Minnesota’s real economy

A new study will provide a realistic look at how the state stacks up.

Minnesotans who believe their economy is performing well above the national average are likely to be surprised by a study commissioned by Center of the American Experiment intended to provide a more realistic understanding of how the state’s economy stacks up.

The paper, scheduled to released at the end of the first quarter of 2016, will represent the first comprehensive project undertaken under John Hinderaker, the Center’s new president.

“Over the last 10 years, Minnesota ranks only 30th in percentage job growth and 32nd in personal income growth,” he says. “The truth is that while Minnesotans have inherited a strong and diverse economy, Minnesota can—and must— do better than the state’s current performance.”

Hinderaker says the study will be “largely descriptive,” but will also address the impact of public policy— high taxes, regulation and so on—on Minnesota’s economic performance, compared with similar states. It will emphasize trends and data that are particularly relevant to Minnesota’s future, such as the relative lack of business startups and of innovative, high-tech businesses, he said.

The paper will be supplemented by an ambitious program of public outreach that will include events, town meetings and op/eds in regional markets statewide, according to Hinderaker. “We intend to bring this information to millions, not thousands, of Minnesotans,” he says. Other activities will include aggressive social media strategies and possibly advertising.

“Our objective is to bring a realistic view of Minnesota’s economy to many, many Minnesotans in order to provoke an ongoing discussion about how our state can do better,” Hinderaker says.

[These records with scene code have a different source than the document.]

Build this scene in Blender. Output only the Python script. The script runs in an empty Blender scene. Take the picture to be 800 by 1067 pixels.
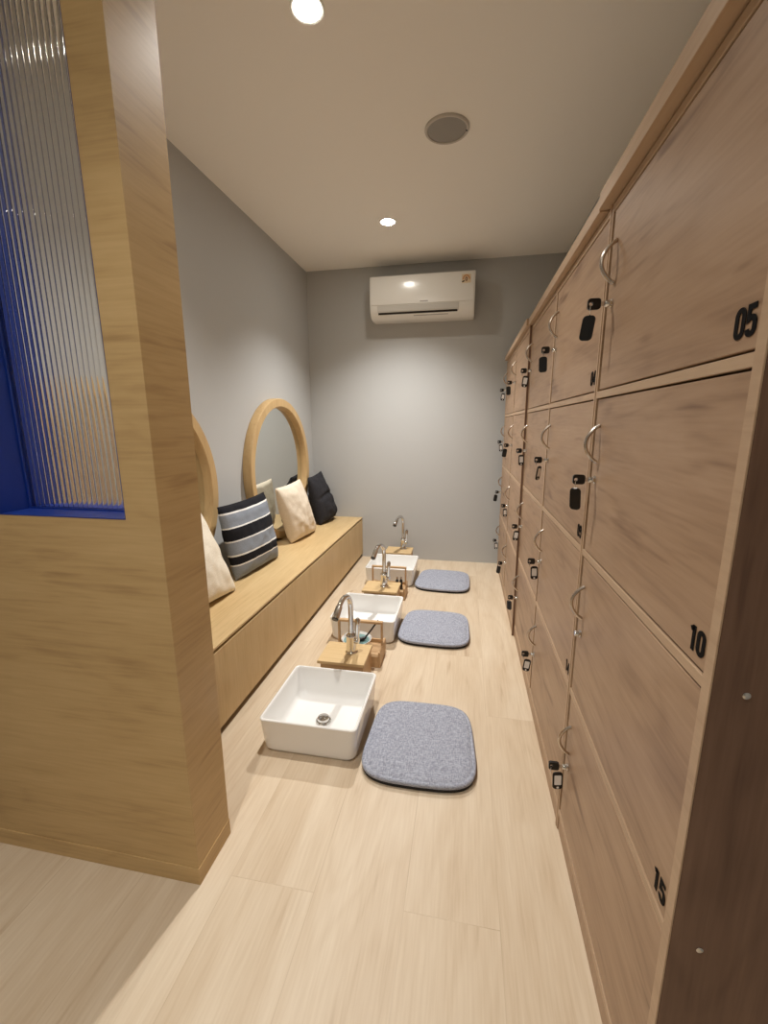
import bpy, bmesh, math, random
from mathutils import Vector, Matrix, noise
random.seed(7)
PI = math.pi
SC = bpy.context.scene
COL = SC.collection

# ------------------------------------------------------------------ materials
def lin(r, g, b):
    f = lambda c: (c/255/12.92) if c/255 <= .04045 else ((c/255+.055)/1.055)**2.4
    return (f(r), f(g), f(b), 1)

def new_mat(name):
    m = bpy.data.materials.new(name); m.use_nodes = True
    nt = m.node_tree; b = nt.nodes['Principled BSDF']
    return m, nt, b

def plain(name, col, rough=.5, metal=0, bump=0, bscale=200, spec=.5):
    m, nt, b = new_mat(name)
    b.inputs['Base Color'].default_value = col
    b.inputs['Roughness'].default_value = rough
    b.inputs['Metallic'].default_value = metal
    b.inputs['Specular IOR Level'].default_value = spec
    tc = nt.nodes.new('ShaderNodeTexCoord')
    n = nt.nodes.new('ShaderNodeTexNoise'); n.inputs['Scale'].default_value = bscale; n.inputs['Detail'].default_value = 3
    nt.links.new(tc.outputs['Object'], n.inputs['Vector'])
    if bump:
        bp = nt.nodes.new('ShaderNodeBump'); bp.inputs['Strength'].default_value = bump; bp.inputs['Distance'].default_value = .002
        nt.links.new(n.outputs['Fac'], bp.inputs['Height']); nt.links.new(bp.outputs['Normal'], b.inputs['Normal'])
    return m

def math_node(nt, op, a, b=None, c=None):
    n = nt.nodes.new('ShaderNodeMath'); n.operation = op
    for i, v in enumerate((a, b, c)):
        if v is None: continue
        if isinstance(v, (int, float)): n.inputs[i].default_value = v
        else: nt.links.new(v, n.inputs[i])
    return n.outputs[0]

def ramp(nt, fac, stops, interp='LINEAR'):
    r = nt.nodes.new('ShaderNodeValToRGB'); r.color_ramp.interpolation = interp
    e = r.color_ramp.elements
    e[0].position, e[0].color = stops[0]
    e[1].position, e[1].color = stops[1]
    for p, c in stops[2:]:
        k = e.new(p); k.color = c
    nt.links.new(fac, r.inputs['Fac'])
    return r.outputs['Color']

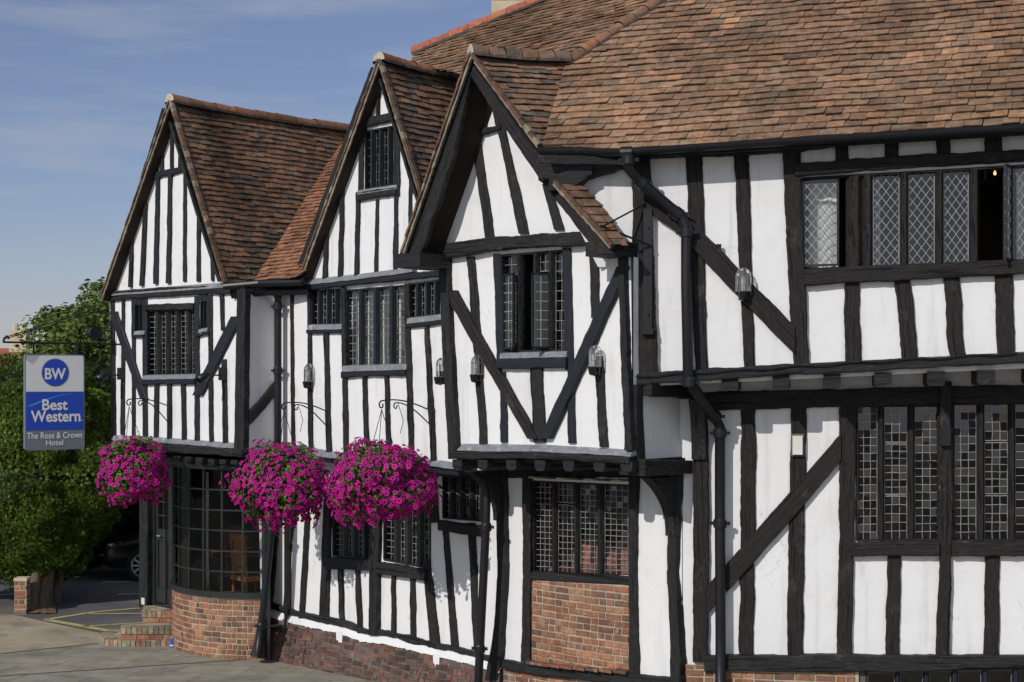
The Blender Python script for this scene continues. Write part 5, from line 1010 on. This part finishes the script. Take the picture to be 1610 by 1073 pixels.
SG = SGa; b = SG.P(146, 524); t = thing('floodlight', b, 'black floodlight on the sign bracket', 'floodlight'); mb = MB(); mb.tube([b-SG.n*.1, b+SG.n*.10], [.07, .10], 12); mb.build('head', M['iron'], t); mb = MB(); mb.tube([b, Vector((b.x, b.y, z))], .012, 6); mb.build('stem', M['iron'], t)
# ================================================================== GROUND
def sheet(name, pts, m, z, kind='structure'):
    mb = MB(); mb.face([(p[0], p[1], z) for p in pts]); o = mb.build(name, M[m]); o['kind'] = kind; return o
sheet('ground', [(-400, -60), (400, -60), (400, 900), (-400, 900)], 'asphalt', 0)
sheet('forecourt', [G(-700, 930), G(20, 967), G(75, 979), G(192, 1003), G(300, 1003), G(300, 1030), G(-200, 1060), G(-900, 1090)], 'dust', .004)
sheet('pavement', [G(-1400, 1130), G(0, 1029), G(155, 1013), G(250, 1002), (0, 19), (9, 16), (12, 12), (12, -10), (-14, -10), (-14, 12)], 'slab', .008)
def stripe(a, b, wd=.08):
    a = G(*a); b = G(*b); d = (b-a).normalized(); n = Vector((-d.y, d.x, 0))*wd/2; return [a-n, b-n, b+n, a+n]
for a, b, w_ in (((72, 975), (150, 963), .13), ((150, 963), (300, 950), .10), ((72, 975), (200, 998), .14), ((135, 966), (300, 965), .09), ((130, 986), (240, 979), .08)): sheet('yellow_road_marking', stripe(a, b, w_), 'yellow', .0085)
for a, b in (((160, 916), (300, 914)), ((185, 935), (300, 932)), ((-40, 940), (25, 934))): sheet('white_road_marking', stripe(a, b, .08), 'white', .006)
sheet('painted_kerb_line', stripe((-40, 912), (14, 892), .12), 'white', .007)
sheet('joint_line', stripe((0, 1029), (155, 1013), .05), 'mortar_dark', .0125)
sheet('slab_joint', stripe((-300, 1085), (420, 1036), .05), 'mortar_dark', .0125)
mb = MB(); rows = []
for i in range(9): rows.append([G(lerp(34, 88, j/8), lerp(930, 966, i/8))+Vector((0, 0, .02+.13*math.sin(math.pi*i/8)*math.sin(math.pi*j/8)+.02*nz(i*.9, j*.9))) for j in range(9)])
mb.grid(rows); o = mb.build('flower_bed', M['soil']); o['kind'] = 'structure'
# entrance steps
st = thing('entrance_steps', G(230, 1008), 'three worn brick steps up to the black door', 'steps')
def step(pts, z0, z1, name='step'):
    P = [Vector((p[0], p[1], 0)) for p in pts]; mb = MB(); mb.face([p+Z*(z1-.006) for p in P]); mb.build(name+'_top', M['mortar'], st)
    sb = MB()
    for i in range(len(P)-1):
        a, b = P[i], P[i+1]; L_ = (b-a).length; d = (b-a).normalized(); n = Vector((d.y, -d.x, 0)); h1 = min(.105, z1-z0); k = max(1, round(L_/.075))
        for j in range(k):
            c = random.choice([(.22, .19, .13), (.17, .15, .11), (.24, .13, .08), (.14, .125, .10), (.28, .22, .15)]); u0_ = L_*j/k+.005; u1_ = L_*(j+1)/k-.005; e = random.uniform(0, .012); zt2 = z1-random.uniform(0, .008)
            q = [a+d*u0_+n*e, a+d*u1_+n*e, a+d*u1_-n*.2, a+d*u0_-n*.2]; sb.hexa([p+Z*(z1-h1+.004) for p in q]+[p+Z*zt2 for p in q], c)
        if z1-z0 > .14:
            k = max(1, round(L_/.22))
            for j in range(k): c = random.choice(BP); u0_ = L_*j/k+.005; u1_ = L_*(j+1)/k-.005; q = [a+d*u0_-n*.0, a+d*u1_-n*.0, a+d*u1_-n*.1, a+d*u0_-n*.1]; sb.hexa([p+Z*(z0) for p in q]+[p+Z*(z1-h1-.008) for p in q], c)
        wb = MB(); wb.face([a-n*.012+Z*z0, b-n*.012+Z*z0, b-n*.012+Z*(z1-.01), a-n*.012+Z*(z1-.01)]); wb.build(name+'_mortar', M['mortar_dark'], st)
    sb.build(name, M['brick'], st)
s1 = [G(176, 999), G(155, 1008), G(165, 1016), G(205, 1018.5), G(277, 1017), G(300, 1000)]
step(s1, 0, .10)
def GZ(px, py, z): return G(px, py, z)
s2 = [GZ(192, 982, .28), GZ(190, 986, .28), GZ(215, 987, .28), GZ(276, 986, .28), GZ(300, 975, .28)]; step(s2, .10, .28)
s3 = [GZ(226, 952, .46), GZ(224, 960, .46), GZ(276, 961, .46), GZ(290, 952, .46)]; step(s3, .28, .46)
# drinks can
b = G(271, 1019); t = thing('drinks_can', b, 'small blue drinks can standing by the foot of the curved brick wall', 'can'); mb = MB(); mb.tube([b+Z*h for h in (.0, .008, .14, .15)], [.024, .032, .032, .026], 14); mb.build('can_body', M['canblue'], t, smooth=False); mb = MB(); mb.tube([b+Z*.15, b+Z*.156], .026, 14); mb.build('lid', M['alloy'], t); mb = MB(); mb.tube([b+Z*.03, b+Z*.05], .0327, 14, cap=False); mb.build('band', M['signwhite'], t)
# brick pier
b = G(32, 966); pr = thing('brick_pier', b, 'broken red brick pier stub under the left edge of the hedge', 'brick pier')
pw = .2
for f_, nm in ((lambda u, v, o: Vector((b.x-pw/2+u, b.y-o, v)), 'brick_face'), (lambda u, v, o: Vector((b.x+pw/2+o, b.y+u, v)), 'brick_face'), (lambda u, v, o: Vector((b.x-pw/2-o, b.y+pw-u, v)), 'brick_face')): bricks(nm, f_, 0, pw, lambda u: 0, lambda u: .56, BP, parent=pr)
mb = MB(); mb.box((b.x, b.y+pw/2, .58), pw+.02, pw+.02, .05); mb.build('coping', M['stone'], pr)
# ================================================================== HEDGE, TREES
def fronds(mb, c, rx, ry, rz, n, rnd, seed, pal, lumps=.2, size=(.05, .12), zmin=-1, skip=None, blunt=1.0, down=0):
    for _ in range(n):
        while True:
            d = Vector((rnd.gauss(0, 1), rnd.gauss(0, 1), rnd.gauss(0, 1)))
            if d.length > .1: break
        d.normalize()
        if d.y > .35: d.y = -d.y
        e = Vector([math.copysign(abs(x)**blunt, x) for x in d])
        if blunt != 1: e = e/max(.3, (abs(e.x)**2.6+abs(e.y)**2.6+abs(e.z)**2.6)**(1/2.6))
        q0 = Vector((e.x*rx, e.y*ry, e.z*rz)); L1 = nz(q0.x*.9+seed, q0.y*.9, q0.z*1.3)*lumps+nz(q0.x*2.6, q0.y*2.6+seed, q0.z*3.4)*lumps*.5
        L1 += nz(q0.x*5+q0.z*1.5, q0.y*5, q0.z*6+seed)*.035; q = 1+L1-rnd.uniform(0, .045); p = c+q0*q
        if skip and skip(p): continue
        out = (Vector((e.x/rx, e.y/ry, e.z/rz))).normalized(); s = rnd.uniform(*size); k = rnd.uniform(.75, 1.3)*(1+.6*nz(p.x*1.7, p.y*1.7, p.z*2.2)); g = rnd.choice(pal); g = tuple(x*k for x in g)
        ax_ = (out*.45+Vector((.55, -.15, .35))+Vector((rnd.uniform(-1, 1), rnd.uniform(-.6, .3), rnd.uniform(-.7, .6)-down))*.55).normalized(); sd_ = ax_.cross(out+Vector((rnd.uniform(-.5, .5),)*3)).normalized()
        # feathery spray: three slim blades
        for t3 in (-.55, 0, .55):
            a = (ax_+sd_*t3).normalized(); wv = (sd_-a*sd_.dot(a)).normalized()*s*.10; ln = s*(1 if t3 == 0 else .75)
            mb.face([p, p+a*ln*.5+wv, p+a*ln, p+a*ln*.5-wv], g)
def core(c, rx, ry, rz, seed, blunt, lumps, sc=.9):
    rows = []
    for i in range(25):
        ph = math.pi*i/24; rows.append([])
        for j in range(36):
            d = Vector((math.sin(ph)*math.cos(2*math.pi*j/36), math.sin(ph)*math.sin(2*math.pi*j/36), math.cos(ph))); e = Vector([math.copysign(abs(x)**blunt, x) for x in d])
            if blunt != 1: e = e/max(.3, (abs(e.x)**2.6+abs(e.y)**2.6+abs(e.z)**2.6)**(1/2.6))
            q0 = Vector((e.x*rx, e.y*ry, e.z*rz)); q = (1+nz(q0.x*.9+seed, q0.y*.9, q0.z*1.3)*lumps+nz(q0.x*2.6, q0.y*2.6+seed, q0.z*3.4)*lumps*.5)*sc; rows[-1].append(c+q0*q)
    return rows
def hedge(cx, cy, z0, z1, rx, ry, n, label, seed, pal, size=(.045, .10)):
    t = thing('conifer_hedge', (cx, cy, 0), label, 'hedge'); c = Vector((cx, cy, (z0+z1)/2)); rz = (z1-z0)/2; rnd = random.Random(seed); mb = MB(); fronds(mb, c, rx, ry, rz, n, rnd, seed, pal, size=size, blunt=.66); mb.build('foliage', M['leaf'], t)
    mb = MB(); mb.grid(core(c, rx, ry, rz, seed, .66, .2, .92), (.012, .022, .006), close=True); mb.build('foliage_core', M['leaf'], t); return t
HP = [(.085, .135, .022), (.062, .105, .018), (.04, .075, .013), (.15, .195, .035)]
def Xat(px, Y): return (px-CX)/F*Y
def Zat(py, Y): return CH-(py-HY)/F*Y
Yh = 25.2
h = hedge(Xat(20, Yh), Yh, Zat(905, Yh), Zat(584, Yh), (Xat(176, Yh)-Xat(-160, Yh))/2+.0, 1.25, 100000, 'tall clipped green conifer hedge beside the hotel sign', 2, HP)
mb = MB()
for (x, y, r_) in ((62, 958, .17), (84, 950, .10), (48, 962, .09)):
    g = G(x, y); mb.tube([g, g+Vector((.02, .1, .3)), g+Vector((.05, .4, 1.1)), g+Vector((0, .6, 2.4))], [r_*1.3, r_, r_*.8, r_*.5], 9)
mb.build('trunk', M['bark'], h, smooth=True)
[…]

The study will be written by Joe Kennedy, a Washington, D.C.-based economist who served as chief economist for the U.S. Department of Commerce under President George W. Bush. Kennedy has deep experience providing economic advice to senior officials in the public and private sector, much of it directed at how social policies involving technology, competitiveness, and the social contract. He has held numerous other positions in government, serving on committees in both Houses of Congress and in the executive branch. As senior counsel for the Senate Permanent Subcommittee
on Investigations he helped oversee investigations of the credit counseling industry, music downloading, and the U.N. Oil for Food Program. As senior economist for the Joint Economic Committee of Congress he authored papers on telecommunications policy and nanotechnology. And as a Senior Officer at the Pew Charitable Trusts he started and oversaw the Financial Reform Project.

Kennedy is also an attorney. He received his Ph.D. and J.D. from the University of Minnesota.